The Gay, Lesbian & Straight Education Network urged caution in these situations.
“Schools should not out LGBT students without their consent,” said GLSEN Executive Director Eliza Byard. “Outing a student not only violates their right to privacy, but also could compromise their safety. Parents can be notified of their child being bullied at school, but without disclosing their sexual orientation or gender identity.”
Read more on MSNBC.
Well, if you read the whole story, the school didn’t exactly “out” him to his parents. He consented – although “reluctantly” – to having the school inform his parents. This occurred after the student outed himself to his peers.
The school claims that they talked to the parents only because of concern for the student’s safety if were bullied or harassed and noted that there had already been some reactions to him coming out.

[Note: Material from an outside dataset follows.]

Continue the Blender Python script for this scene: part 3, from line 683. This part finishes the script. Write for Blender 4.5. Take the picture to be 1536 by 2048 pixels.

And that’s the part that bothers me. If your justification for revealing a teen’s sexuality to parents is to protect him from bullying and harassment, then why not just do your job and prevent bullying and harassment in your school and then there’d be no need to tell the parents? Concerned about bullying or harassment that might go on outside school? Okay, I’ve seen cases like that – where issues that started from school interactions carried over into the community. But I’m not sure what the school’s correct course of action is here. Do they have a duty to warn? Do they have a duty to contact the police and say, “Hey, we’re concerned for a student’s safety because Tom, Dick, and Harry have threatened him in school?”
In this case, the school pressured/urged the student to allow them to tell his parents. Even if we give them the benefit of any doubt as to their good intentions, should schools be outing LGBT students to their parents or pressuring/encouraging students to do so or to let them do so? What do you think?